と、ざっと文字にするだけでも、いかにも派手な歴史を帯びている場所なのだが、フィッシャーマンズハウスのソファ席に座りお茶をしている分には適度な昭和の匂いと落ち着いた雰囲気がただただ心地よい。たぶん、ただ年月だけが経って『残ってしまった』場所なのではなくて、いろんな人たちに愛されて『残されてきた』場所なんだろう。
田町駅から南に行くと隣は高輪ゲートウェイ駅で、そう考えると開発の波は強めの場所に思えるし、実際、田町駅から東京ポートボウルまでの道にも新しい建物や広場が結構あった。反対に北側に行くと浜松町駅がある。

2. 竹芝客船ターミナル

20年くらい前によくきていたなと思う。ターミナルの敷地内はほとんど景色が変わっていない。海の向こうにレインボーブリッジが見晴らせる広場もそのままだ。目を落とすと、柵の外側の茂みに金属製の設備カバーがあって、確か20年前にもこうやって目を落として、これは何なんだろうな、って思っていたのを思い出す。
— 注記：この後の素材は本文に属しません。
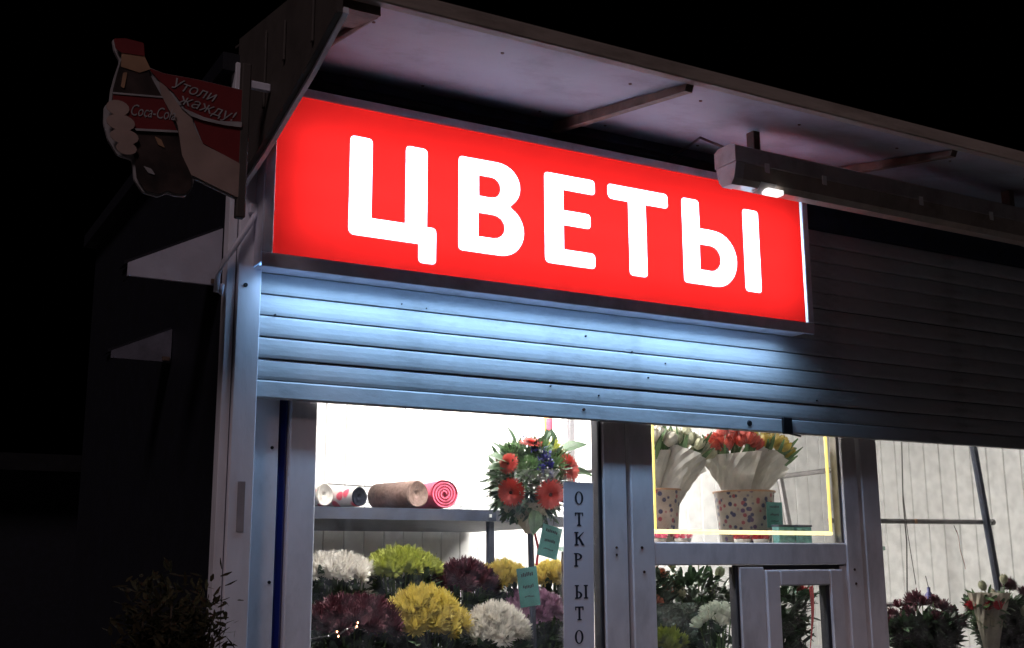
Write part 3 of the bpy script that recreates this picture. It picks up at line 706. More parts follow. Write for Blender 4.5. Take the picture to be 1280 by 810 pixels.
# ------------------------------------------------------------------ flower pieces
def petal(b, base, d, up, ln, wd, curl, segs=3):
    """a narrow petal from base in direction d, curling towards up"""
    d = d.normalized(); s = d.cross(up).normalized(); prev = None; p = Vector(base)
    for i in range(segs+1):
        t = i/segs; wv = wd*(math.sin(PI*(.12+.80*t)))*.5
        q = p + d*ln*t + up*curl*ln*t*t
        a = [b.bm.verts.new(q - s*wv), b.bm.verts.new(q + s*wv)]
        if prev: b.bm.faces.new((prev[0], prev[1], a[1], a[0]))
        prev = a
def mum(name, m, r, seed, n=64, wd=.22, flat=.75):
    """incurved pompon bloom: many short petals over a dome"""
    rn = random.Random(seed); b = MB()
    for i in range(n):
        u = (i+.5)/n; el = math.acos(1-1.45*u); a = i*2.39996+rn.uniform(-.3, .3)
        el2 = min(PI*.95, el+rn.uniform(-.12, .12))
        d = Vector((math.sin(el2)*math.cos(a), math.sin(el2)*math.sin(a), math.cos(el2)*flat))
        up = Vector((0, 0, 1)) - d*d.z
        up = up.normalized() if up.length > 1e-2 else Vector((math.cos(a), math.sin(a), 0))
        petal(b, d*r*.30, d, up, r*rn.uniform(.58, .80), r*wd*1.6, .32*rn.uniform(.3, 1.3), 2)
    b.lathe([(r*.02, r*.48*flat), (r*.30, r*.38*flat), (r*.42, 0), (r*.25, -r*.2)], 8)
    return b.mesh(name, M_[m])
def leafmass(name, m, n, rx_, ry_, z0, z1, ll, seed, out=.6, top=None):
    rn = random.Random(seed); b = MB()
    for _ in range(n):
        a = rn.uniform(0, 2*PI); q = math.sqrt(rn.random()); z = rn.uniform(z0, z1)
        f = .55+.45*(z-z0)/(z1-z0)
        base = Vector((rx_*q*math.cos(a)*f, ry_*q*math.sin(a)*f, z))
        d = Vector((math.cos(a)*out+rn.uniform(-.5, .5), math.sin(a)*out+rn.uniform(-.5, .5), rn.uniform(-.3, .9))).normalized()
        up = Vector((rn.uniform(-.4, .4), rn.uniform(-.4, .4), 1)); up = (up-d*up.dot(d)).normalized()
        petal(b, base, d, up, ll*rn.uniform(.6, 1.2), ll*rn.uniform(.35, .5), rn.uniform(-.3, .2), 3)
    return b.mesh(name, M_[m])
def bucket_mesh(r, h):
    return MB().lathe([(.001, 0), (r*.78, 0), (r*.98, h*.98), (r*1.03, h), (r*.95, h), (r*.74, .01)], 24).mesh('bucket', M_['bucket'], True)
def bunch(label, x, y, ztop, hw, dep, dome, blooms, nb, br, zbase=.946, leafm='leafd', seed=1, name='chrysanthemum_bunch', part='bloom', group=None, leaves=420):
    """a bucket of cut flowers: dome of nb blooms of radius br, half width hw"""
    t = thing(name, label, 'flowers', (x, y, zbase), group)
    rn = random.Random(seed); zt = ztop-zbase; bh = min(.24, (zt)*.42)
    inst('bucket', bucket_mesh(min(hw, dep)*.72, bh), t, (0, 0, 0))
    lm = leafmass('foliage', leafm, leaves, hw*.95, dep*.95, bh*.8, zt-(dome*.9+.045 if part == 'bloom' else .03+min(dome, .08)), .06, seed+50)
    o = inst('foliage', lm, t, (0, 0, 0)); o['kind'] = 'stuff'
    st = MB()
    pts = []
    for i in range(nb):
        q = math.sqrt((i+.5)/nb); a = i*2.39996+seed
        px_, py_ = hw*.90*q*math.cos(a), dep*.90*q*math.sin(a)
        pz = zt-br*.65-dome*(q**2.2)+rn.uniform(-.15, .15)*br
        nrm = Vector((px_/hw*.9, py_/dep*.9, .9+.2*rn.random())).normalized()
        pts.append((px_, py_, pz, nrm))
        st.tube([(px_*.3, py_*.3, bh*.7), (px_*.9, py_*.9, pz-.03), (px_, py_, pz)], .0028, 5)
    o = inst('stems', st.mesh('stems', M_['stem']), t, (0, 0, 0)); o['kind'] = 'stuff'
    for i, (a, b, c, nrm) in enumerate(pts):
        quat = nrm.to_track_quat('Z', 'Y') @ Euler((0, 0, rn.uniform(0, 6)), 'XYZ').to_quaternion()
        inst(part, blooms[i % len(blooms)], t, (a, b, c), quat=quat, sc=rn.uniform(.88, 1.12))
    return t
BL = {k: [mum('bloom', m, .042, 10*i+j, 170, w_*1.05) for j in range(2)] for i, (k, m, w_) in enumerate((('w', 'mwhite', .10), ('y', 'myellow', .11), ('o', 'mgold', .11), ('g', 'mgreen', .12), ('p', 'mpurple', .12), ('l', 'mlilac', .12)))}
# rear row
bunch('white chrysanthemums in the rear row at the left window edge', 1.618, .76, 1.638, 0.148, 0.111, 0.048, BL['w'], 44, .034, seed=2)
bunch('lime green chrysanthemums in the rear row beside the white ones', 1.890, .76, 1.659, 0.157, 0.111, 0.057, BL['g'], 46, .034, seed=3)
bunch('dark maroon chrysanthemums in the rear row behind the yellow ones', 2.162, .76, 1.615, 0.145, 0.102, 0.077, BL['p'], 34, .034, seed=4)
bunch('yellow chrysanthemums in the rear row left of the hanging lower tag', 2.338, .76, 1.610, 0.110, 0.093, 0.057, BL['y'], 26, .034, seed=5)
bunch('yellow chrysanthemums in the rear row nearest the open banner', 2.572, .76, 1.611, 0.100, 0.093, 0.057, BL['y'], 24, .034, seed=6)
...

たぶん20年間これはずっとここにあったんだなと思って写真に撮る。

旧友のような竹芝

© Eisuke Asaoka

中央広場にあるマストのオブジェ(?)もそのままだった。ネットで、このマストを「シンボルマスト」と書いてあるのを見たけど、正式名称などはわからない。広場は工事をしていた。知らなかったがどうやらモヤイ像も2体いるらしい。モヤイ像はコーガ石という水に浮く新島特産の石でできていて、渋谷以外にも方々にあるらしい。
客船ターミナルは用途上、新しくする必要もないのだろうから特にどこも変わっていないように見えるし、かといって古びているようにも見えない。20年そのままといった風で、久しぶりだから話が弾むかと思いきや、やっぱりそうでもなかった旧友みたいな感じがした。昔もよく一緒にいたけど特にすごく気が合うってわけでもなかったな、って話しながら思い出すような(別にわるい意味で言っているわけではない)。

ターミナルから浜松町駅までの道には新しい空中歩道が走っていて、その歩道とビルの隙間から東京タワーに沈む夕陽が見えていて歩きながら見入ってしまう。知らない街にいるみたいだった。